Washington accused the former intelligence staffer of violating the Espionage Act of 1917 and stealing government property, which is carries a jail sentence of at least 30 years combined. 

Ex-NSA contractor and whistleblower Edward Snowden said he could return to the United States and face trial if he was assured that the jury could see the classified material he leaked to understand his judgement.

"You can't have a fair trial about the disclosure of information unless the jury can evaluate whether it was right or wrong to reveal this information", he stressed. "No one becomes a whistleblower because they want to. No one becomes a whistleblower because it has a happy ending".

Snowden also warned about ongoing data collection by the authorities via various devices.

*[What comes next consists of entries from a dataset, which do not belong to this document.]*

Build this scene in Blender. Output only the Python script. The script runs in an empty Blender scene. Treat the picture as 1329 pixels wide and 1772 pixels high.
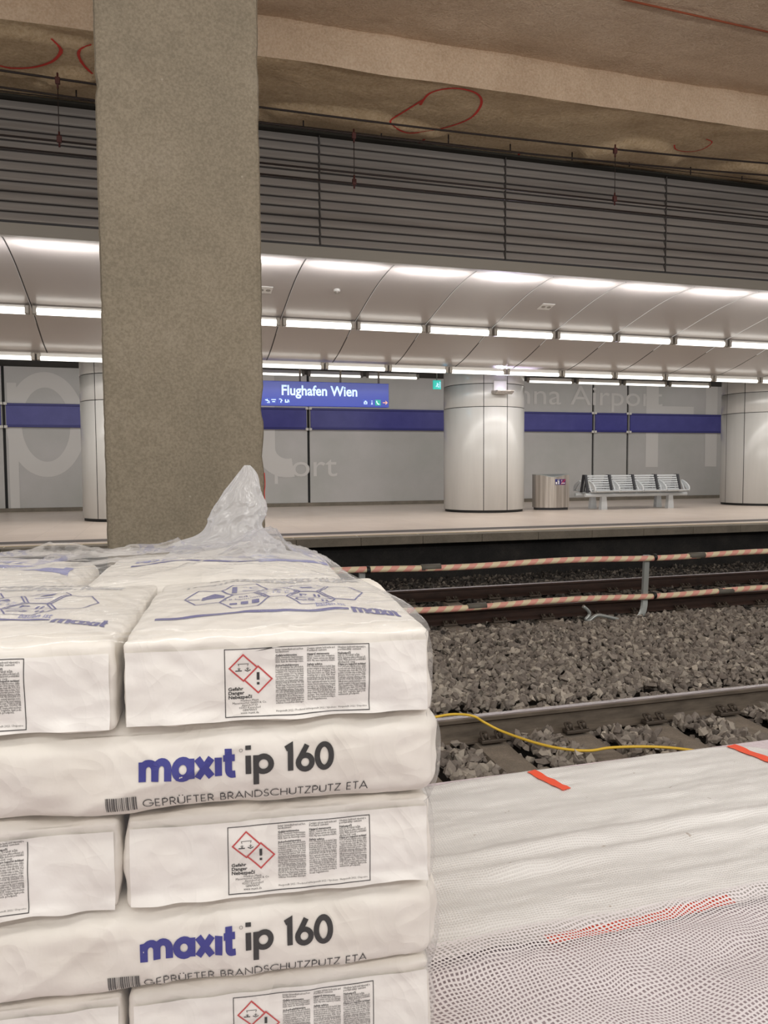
import bpy, bmesh, math, random
import numpy as np
from mathutils import Vector, Matrix, noise
from mathutils.bvhtree import BVHTree
random.seed(7); rng = np.random.default_rng(11)
S = bpy.context.scene
COL = S.collection
PI = math.pi

# ------------------------------------------------------------------ camera
W, H, F = 1329, 1772, 1331.0
YAW, PITCH, ROLL = math.radians(16.575), math.radians(-3.25), math.radians(-0.355)
CAM = Vector((0, 0, 1.05))
fw = Vector((math.sin(YAW)*math.cos(PITCH), math.cos(YAW)*math.cos(PITCH), math.sin(PITCH)))
r0 = Vector((math.cos(YAW), -math.sin(YAW), 0)); u0 = r0.cross(fw)
rt = r0*math.cos(ROLL) + u0*math.sin(ROLL); up = -r0*math.sin(ROLL) + u0*math.cos(ROLL)
cd = bpy.data.cameras.new('camera'); cam = bpy.data.objects.new('camera', cd); COL.objects.link(cam)
cd.sensor_fit = 'VERTICAL'; cd.sensor_height = 34.6; cd.lens = 34.6*F/H; cd.clip_start = .02
m = Matrix((rt, up, -fw)).transposed().to_4x4(); m.translation = CAM
cam.matrix_world = m
S.camera = cam
def ray(x, y): return fw + rt*((x - W/2)/F) - up*((y - H/2)/F)
def at_z(x, y, z): d = ray(x, y); return CAM + d*((z - CAM.z)/d.z)
def at_y(x, y, Y): d = ray(x, y); return CAM + d*(Y/d.y)

# ------------------------------------------------------------------ world, lights, exposure
w = bpy.data.worlds.new('world'); S.world = w; w.use_nodes = True
w.node_tree.nodes['Background'].inputs[0].default_value = (1, .95, .885, 1)
w.node_tree.nodes['Background'].inputs[1].default_value = .5
S.view_settings.view_transform = 'Standard'; S.view_settings.look = 'None'
S.view_settings.gamma = 1; S.view_settings.use_curve_mapping = False; S.view_settings.exposure = 0
def area(name, loc, rot, sx, sy, power, col=(1, .965, .915)):
    l = bpy.data.lights.new(name, 'AREA'); l.shape = 'RECTANGLE'; l.size = sx; l.size_y = sy; l.energy = power; l.color = col
    o = bpy.data.objects.new(name, l); COL.objects.link(o); o.location = loc; o.rotation_euler = rot
    o['kind'] = 'helper'
    return o
# strip lights of the near platform hall, behind and above the camera
area('near_platform_strip_light', (2, -2.2, 3.6), (math.radians(108), 0, 0), 18, .5, 490)
area('near_platform_strip_light', (2, .2, 4.4), (math.radians(22), 0, 0), 18, .4, 195)
# fill for the far platform hall, some along the tube rows built below
area('far_platform_fill_light', (7, 13.6, 3.5), (0, 0, 0), 24, .15, 230, (1, .97, .93))
area('far_platform_fill_light', (7, 18.9, 3.6), (math.radians(38), 0, 0), 24, .15, 120, (1, .97, .93))  # added to brighten the back wall; no tube row hangs here
area('far_platform_fill_light', (7, 15.3, 3.0), (math.radians(10), 0, 0), 24, .15, 170, (1, .97, .93))
for i in range(-5, 10): area('far_platform_cove_light', (2.86 + 1.345*i, 11.42, 3.9), (math.radians(150), 0, 0), 1.12, .05, 9, (1, .98, 1))

# ------------------------------------------------------------------ materials
def lin(r, g, b):
    f = lambda c: (c/255/12.92 if c/255 <= .04045 else ((c/255 + .055)/1.055)**2.4)
    return (f(r), f(g), f(b), 1)
MATS = {}
class NT:
    def __init__(s, name):
        s.m = bpy.data.materials.new(name); s.m.use_nodes = True; s.t = s.m.node_tree; s.n = s.t.nodes
        s.b = s.n['Principled BSDF']; s.out = s.n['Material Output']; MATS[name] = s.m
    def add(s, kind, **kw):
        n = s.n.new(kind)
        for k, v in kw.items(): setattr(n, k, v)
        return n
    def link(s, a, b): s.t.links.new(a, b)
    def coord(s, scale=(1, 1, 1), which='Object'):
        c = s.add('ShaderNodeTexCoord'); mp = s.add('ShaderNodeMapping'); mp.inputs['Scale'].default_value = scale
        s.link(c.outputs[which], mp.inputs[0]); return mp.outputs[0]
    def noise(s, vec, scale, detail=4, rough=.6):
        n = s.add('ShaderNodeTexNoise'); n.inputs['Scale'].default_value = scale
        n.inputs['Detail'].default_value = detail; n.inputs['Roughness'].default_value = rough
        s.link(vec, n.inputs['Vector']); return n.outputs['Fac']
    def ramp(s, fac, stops):
        r = s.add('ShaderNodeValToRGB'); e = r.color_ramp.elements
        e[0].position, e[0].color = stops[0]; e[1].position, e[1].color = stops[-1]
        for p, c in stops[1:-1]:
            x = e.new(p); x.color = c
        s.link(fac, r.inputs[0]); return r.outputs[0]
    def mix(s, fac, a, b, mode='MIX'):
        x = s.add('ShaderNodeMix', data_type='RGBA', blend_type=mode)
        for i, v in ((0, fac), (6, a), (7, b)):
            if hasattr(v, 'is_linked'): s.link(v, x.inputs[i])
            else: x.inputs[i].default_value = v
        return x.outputs[2]
    def math(s, op, a, b=0.0, c=None):
        x = s.add('ShaderNodeMath', operation=op)
        for i, v in enumerate((a, b) + (() if c is None else (c,))):
            if hasattr(v, 'is_linked'): s.link(v, x.inputs[i])
            else: x.inputs[i].default_value = v
        return x.outputs[0]
    def bump(s, h, strength=.3, dist=.01):
        b = s.add('ShaderNodeBump'); b.inputs['Strength'].default_value = strength; b.inputs['Distance'].default_value = dist
        s.link(h, b.inputs['Height']); s.link(b.outputs[0], s.b.inputs['Normal']); return b.outputs[0]
    def set(s, **kw):
        for k, v in kw.items():
            i = s.b.inputs[k.replace('_', ' ')]
            if hasattr(v, 'is_linked'): s.link(v, i)
            else: i.default_value = v
        return s
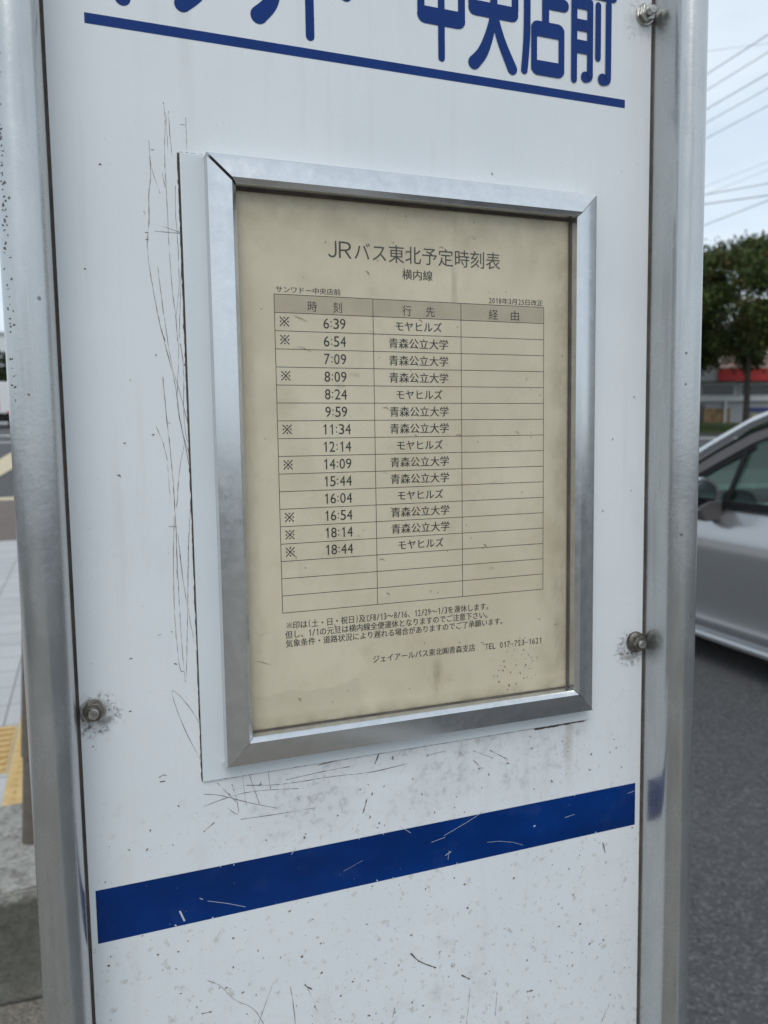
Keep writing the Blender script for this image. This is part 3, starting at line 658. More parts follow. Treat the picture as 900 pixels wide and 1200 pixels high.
# =================================================================== OVERHEAD WIRES
M_wire = simple('black_cable', (.06, .063, .068), .6)
WIRES = [(13.03, 13.5, 9.0, 5.6, .011, 'topmost bold cable of the bundle running along the road'),
         (13.65, 14.13, 9.0, 5.6, .010, 'second bold cable down in the bundle running along the road'),
         (14.48, 14.97, 9.0, 5.6, .013, 'third and thickest cable in the bundle running along the road'),
         (15.13, 15.63, 9.0, 5.6, .010, 'fourth cable down in the bundle running along the road'),
         (15.97, 16.49, 9.0, 5.6, .010, 'lowest of the five cables running along the road'),
         (19.35, 19.94, 9.0, 1.5, .006, 'thin faint wire below the five cables, upper of two'),
         (20.01, 20.61, 9.0, 3.9, .006, 'thin faint wire below the five cables, lower of two'),
         (20.61, 21.21, 9.0, -29.5, .015, 'upper of the two flat cables crossing the street above the tree'),
         (21.61, 22.23, 9.0, -37.5, .020, 'lower and darker of the two flat cables crossing the street above the tree'),
         (22.95, 23.6, 9.0, 7.8, .017, 'steeper cable lowest of all, just above the tree top'),
         (12.78, 13.24, 9.0, -53.3, .004, 'hair-thin wire crossing behind the topmost cable')]
for x, y, z, dg, r_, lab in WIRES:
    d = Vector((math.sin(R(dg)), math.cos(R(dg)), 0)); c = Vector((x, y, z)); mb = MB()
    L0, L1 = (24, 40) if dg > 0 else (30, 30)
    P = [c + d * t + Vector((0, 0, .0002 * t * t)) for t in [-L0 + (L0 + L1) * k / 24 for k in range(25)]]
    mb.tube(P, r_ * .75, 6)
    tag(mb.build('overhead_cable', M_wire), lab, 'cable', 'overhead cables')

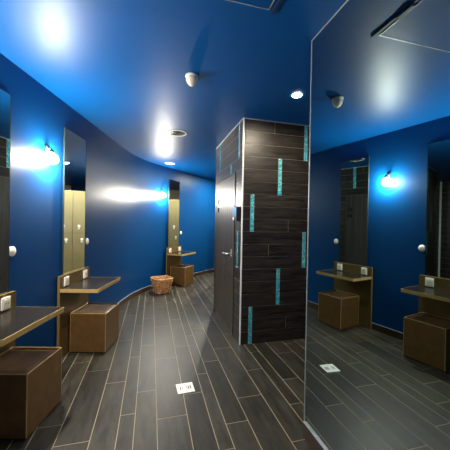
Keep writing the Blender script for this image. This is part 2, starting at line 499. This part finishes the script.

"Where this data that your refrigerator was collecting, that your phone was collecting, that the government was collecting — where all of this data was going was intentionally hidden from us," he said. "We are no longer partner to our technology, in large part, just as we are increasingly, unfortunately, no longer partner to our government, so much as subject to them. And this is a dangerous trend."

Snowden became famous after leaking classified documents on global surveillance programmes in 2013 when he was a CIA employee and subcontractor. The whistleblower had to flee the country, escaping to Hong Kong and then to Russia, where he was granted asylum.